* **Objective**
Your task is to repeat, word for word, the line containing "(.15, .07, .012))" and all lines that follow it to the end of the material, and no other lines.

★ ★ ★ ★

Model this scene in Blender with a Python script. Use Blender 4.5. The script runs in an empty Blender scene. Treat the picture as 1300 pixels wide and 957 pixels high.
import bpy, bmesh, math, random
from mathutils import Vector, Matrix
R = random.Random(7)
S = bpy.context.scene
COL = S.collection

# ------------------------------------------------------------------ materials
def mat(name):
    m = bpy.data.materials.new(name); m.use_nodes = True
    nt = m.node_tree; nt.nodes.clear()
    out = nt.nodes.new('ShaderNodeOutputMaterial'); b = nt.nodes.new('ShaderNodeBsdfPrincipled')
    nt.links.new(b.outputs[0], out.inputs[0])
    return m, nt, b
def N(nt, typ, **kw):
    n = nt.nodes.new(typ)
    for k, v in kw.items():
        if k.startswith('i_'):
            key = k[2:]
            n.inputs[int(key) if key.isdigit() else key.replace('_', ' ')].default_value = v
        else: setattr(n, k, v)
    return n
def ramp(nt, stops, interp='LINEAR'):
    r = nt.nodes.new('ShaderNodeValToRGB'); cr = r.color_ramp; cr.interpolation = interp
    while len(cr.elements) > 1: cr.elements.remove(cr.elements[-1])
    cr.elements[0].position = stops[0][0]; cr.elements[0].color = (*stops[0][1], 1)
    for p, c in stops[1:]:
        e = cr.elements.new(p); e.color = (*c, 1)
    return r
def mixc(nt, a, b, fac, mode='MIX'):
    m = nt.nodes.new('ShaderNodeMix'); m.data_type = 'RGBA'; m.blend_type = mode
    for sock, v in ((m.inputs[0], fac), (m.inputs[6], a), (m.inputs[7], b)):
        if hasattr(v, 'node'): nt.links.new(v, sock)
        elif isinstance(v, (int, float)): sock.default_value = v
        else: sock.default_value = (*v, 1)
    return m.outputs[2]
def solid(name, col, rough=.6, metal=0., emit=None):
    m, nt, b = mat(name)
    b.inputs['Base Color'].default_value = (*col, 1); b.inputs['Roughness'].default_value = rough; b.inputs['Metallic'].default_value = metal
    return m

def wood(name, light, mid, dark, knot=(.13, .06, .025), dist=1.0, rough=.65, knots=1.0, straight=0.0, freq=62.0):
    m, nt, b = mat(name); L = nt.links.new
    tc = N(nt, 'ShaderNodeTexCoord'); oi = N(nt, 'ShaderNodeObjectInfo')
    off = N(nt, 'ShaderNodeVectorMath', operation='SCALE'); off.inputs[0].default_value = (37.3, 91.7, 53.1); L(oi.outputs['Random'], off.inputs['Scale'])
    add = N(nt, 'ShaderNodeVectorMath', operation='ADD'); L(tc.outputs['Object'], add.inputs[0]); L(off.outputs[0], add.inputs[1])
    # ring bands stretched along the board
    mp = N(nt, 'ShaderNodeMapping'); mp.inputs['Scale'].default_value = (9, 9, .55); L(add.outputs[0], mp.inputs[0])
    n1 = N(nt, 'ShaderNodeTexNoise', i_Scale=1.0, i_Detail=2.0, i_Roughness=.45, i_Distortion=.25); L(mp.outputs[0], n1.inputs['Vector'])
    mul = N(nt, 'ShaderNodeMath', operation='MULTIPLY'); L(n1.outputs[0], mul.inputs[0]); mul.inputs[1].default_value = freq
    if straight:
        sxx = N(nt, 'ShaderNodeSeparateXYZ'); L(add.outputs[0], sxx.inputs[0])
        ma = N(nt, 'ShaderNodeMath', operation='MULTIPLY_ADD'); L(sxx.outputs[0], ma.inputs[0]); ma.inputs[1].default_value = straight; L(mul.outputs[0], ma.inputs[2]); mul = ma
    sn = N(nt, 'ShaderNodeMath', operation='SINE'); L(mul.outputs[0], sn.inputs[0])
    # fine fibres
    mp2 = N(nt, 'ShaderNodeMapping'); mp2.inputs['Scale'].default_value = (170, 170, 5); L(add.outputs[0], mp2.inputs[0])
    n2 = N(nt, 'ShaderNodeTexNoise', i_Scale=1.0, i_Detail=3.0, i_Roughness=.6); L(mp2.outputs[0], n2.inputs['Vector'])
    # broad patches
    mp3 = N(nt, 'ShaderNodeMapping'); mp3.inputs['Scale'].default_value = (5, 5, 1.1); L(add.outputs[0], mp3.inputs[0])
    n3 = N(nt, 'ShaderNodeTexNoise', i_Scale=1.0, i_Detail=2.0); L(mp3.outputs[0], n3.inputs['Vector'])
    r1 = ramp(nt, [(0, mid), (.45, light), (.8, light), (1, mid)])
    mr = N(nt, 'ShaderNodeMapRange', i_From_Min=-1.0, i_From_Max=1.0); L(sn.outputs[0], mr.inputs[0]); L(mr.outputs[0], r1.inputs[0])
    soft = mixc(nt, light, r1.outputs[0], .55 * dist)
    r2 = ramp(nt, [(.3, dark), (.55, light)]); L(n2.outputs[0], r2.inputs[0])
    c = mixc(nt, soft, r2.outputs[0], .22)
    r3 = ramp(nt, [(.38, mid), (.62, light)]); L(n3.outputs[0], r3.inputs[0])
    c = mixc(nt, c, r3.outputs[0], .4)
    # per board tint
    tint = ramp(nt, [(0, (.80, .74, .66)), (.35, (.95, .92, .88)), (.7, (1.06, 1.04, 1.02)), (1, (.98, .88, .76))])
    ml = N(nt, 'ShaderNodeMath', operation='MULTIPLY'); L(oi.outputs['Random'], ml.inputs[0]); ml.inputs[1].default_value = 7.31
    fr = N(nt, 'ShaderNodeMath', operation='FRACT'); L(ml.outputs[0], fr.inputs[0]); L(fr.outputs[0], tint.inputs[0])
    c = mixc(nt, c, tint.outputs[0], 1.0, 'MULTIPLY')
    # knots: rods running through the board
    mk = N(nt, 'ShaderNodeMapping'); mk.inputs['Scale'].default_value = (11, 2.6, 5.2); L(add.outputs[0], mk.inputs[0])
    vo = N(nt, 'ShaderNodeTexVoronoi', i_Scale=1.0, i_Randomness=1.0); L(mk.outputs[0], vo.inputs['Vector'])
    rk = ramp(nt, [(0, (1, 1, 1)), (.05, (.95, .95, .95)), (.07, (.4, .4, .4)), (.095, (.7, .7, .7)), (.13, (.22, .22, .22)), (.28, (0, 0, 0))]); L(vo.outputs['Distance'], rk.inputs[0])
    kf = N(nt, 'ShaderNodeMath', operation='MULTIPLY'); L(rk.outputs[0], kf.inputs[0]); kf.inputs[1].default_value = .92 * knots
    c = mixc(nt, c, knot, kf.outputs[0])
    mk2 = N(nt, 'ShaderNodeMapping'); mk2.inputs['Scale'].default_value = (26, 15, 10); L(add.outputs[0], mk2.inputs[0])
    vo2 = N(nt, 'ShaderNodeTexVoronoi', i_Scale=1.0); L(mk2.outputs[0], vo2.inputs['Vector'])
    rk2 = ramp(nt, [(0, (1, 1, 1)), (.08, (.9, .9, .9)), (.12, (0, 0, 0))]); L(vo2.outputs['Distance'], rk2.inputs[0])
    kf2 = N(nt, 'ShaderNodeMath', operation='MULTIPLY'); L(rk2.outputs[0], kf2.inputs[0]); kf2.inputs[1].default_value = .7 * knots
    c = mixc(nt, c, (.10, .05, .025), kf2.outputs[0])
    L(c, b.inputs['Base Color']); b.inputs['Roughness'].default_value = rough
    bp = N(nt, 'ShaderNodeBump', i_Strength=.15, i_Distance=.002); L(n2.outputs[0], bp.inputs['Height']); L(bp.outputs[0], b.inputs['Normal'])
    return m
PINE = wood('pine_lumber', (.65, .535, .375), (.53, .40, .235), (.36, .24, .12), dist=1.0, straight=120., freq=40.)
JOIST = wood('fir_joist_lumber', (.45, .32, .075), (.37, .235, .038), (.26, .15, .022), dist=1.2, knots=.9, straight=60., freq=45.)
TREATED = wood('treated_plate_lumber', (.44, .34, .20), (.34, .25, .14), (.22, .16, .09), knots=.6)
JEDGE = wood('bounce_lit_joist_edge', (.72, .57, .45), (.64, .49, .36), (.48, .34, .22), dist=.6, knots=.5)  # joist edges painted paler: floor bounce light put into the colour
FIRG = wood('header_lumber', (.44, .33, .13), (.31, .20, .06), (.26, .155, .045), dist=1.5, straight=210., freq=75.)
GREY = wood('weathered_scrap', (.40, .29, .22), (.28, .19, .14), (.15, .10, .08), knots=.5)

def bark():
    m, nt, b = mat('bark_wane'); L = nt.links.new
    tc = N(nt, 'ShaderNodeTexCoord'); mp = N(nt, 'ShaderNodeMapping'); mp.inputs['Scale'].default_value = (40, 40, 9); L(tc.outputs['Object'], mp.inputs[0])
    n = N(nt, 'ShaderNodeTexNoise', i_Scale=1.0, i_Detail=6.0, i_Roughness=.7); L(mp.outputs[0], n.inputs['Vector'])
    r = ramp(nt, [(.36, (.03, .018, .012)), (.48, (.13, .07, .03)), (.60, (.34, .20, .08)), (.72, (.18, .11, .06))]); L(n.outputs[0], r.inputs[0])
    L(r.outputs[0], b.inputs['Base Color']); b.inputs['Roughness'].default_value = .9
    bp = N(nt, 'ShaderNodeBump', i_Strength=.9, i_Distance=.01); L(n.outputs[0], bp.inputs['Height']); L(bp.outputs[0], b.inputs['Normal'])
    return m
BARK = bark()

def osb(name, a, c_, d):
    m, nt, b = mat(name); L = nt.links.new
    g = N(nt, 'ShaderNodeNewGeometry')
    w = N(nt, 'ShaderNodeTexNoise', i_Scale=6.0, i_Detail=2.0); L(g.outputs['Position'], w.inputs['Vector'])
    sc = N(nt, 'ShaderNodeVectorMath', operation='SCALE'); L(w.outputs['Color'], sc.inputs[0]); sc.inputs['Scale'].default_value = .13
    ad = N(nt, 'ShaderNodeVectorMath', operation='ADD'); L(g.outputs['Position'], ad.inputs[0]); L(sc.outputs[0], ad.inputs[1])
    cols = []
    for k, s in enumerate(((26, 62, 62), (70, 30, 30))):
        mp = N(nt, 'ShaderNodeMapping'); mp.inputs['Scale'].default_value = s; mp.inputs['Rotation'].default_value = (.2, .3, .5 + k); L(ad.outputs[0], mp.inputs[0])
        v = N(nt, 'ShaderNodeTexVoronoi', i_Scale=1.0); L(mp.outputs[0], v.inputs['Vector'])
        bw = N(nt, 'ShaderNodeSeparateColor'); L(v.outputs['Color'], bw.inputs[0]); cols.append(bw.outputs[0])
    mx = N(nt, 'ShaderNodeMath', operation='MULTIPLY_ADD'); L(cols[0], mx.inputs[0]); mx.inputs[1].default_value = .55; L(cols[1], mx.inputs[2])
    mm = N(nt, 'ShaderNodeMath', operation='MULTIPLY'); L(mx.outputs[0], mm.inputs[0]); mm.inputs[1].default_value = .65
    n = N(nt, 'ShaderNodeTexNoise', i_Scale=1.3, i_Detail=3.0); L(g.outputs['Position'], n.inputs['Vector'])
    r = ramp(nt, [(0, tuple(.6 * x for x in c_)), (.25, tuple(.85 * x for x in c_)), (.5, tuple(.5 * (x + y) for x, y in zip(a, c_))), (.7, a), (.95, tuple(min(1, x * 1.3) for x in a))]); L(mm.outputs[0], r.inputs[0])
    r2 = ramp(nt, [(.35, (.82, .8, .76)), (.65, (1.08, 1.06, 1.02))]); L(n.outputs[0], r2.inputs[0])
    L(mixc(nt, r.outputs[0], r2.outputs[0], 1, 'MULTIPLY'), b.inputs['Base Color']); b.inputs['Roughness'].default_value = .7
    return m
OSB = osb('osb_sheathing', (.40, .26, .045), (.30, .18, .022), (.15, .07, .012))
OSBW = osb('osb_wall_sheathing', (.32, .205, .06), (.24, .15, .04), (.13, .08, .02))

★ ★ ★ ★

* **Expected answer**
OSB = osb('osb_sheathing', (.40, .26, .045), (.30, .18, .022), (.15, .07, .012))
OSBW = osb('osb_wall_sheathing', (.32, .205, .06), (.24, .15, .04), (.13, .08, .02))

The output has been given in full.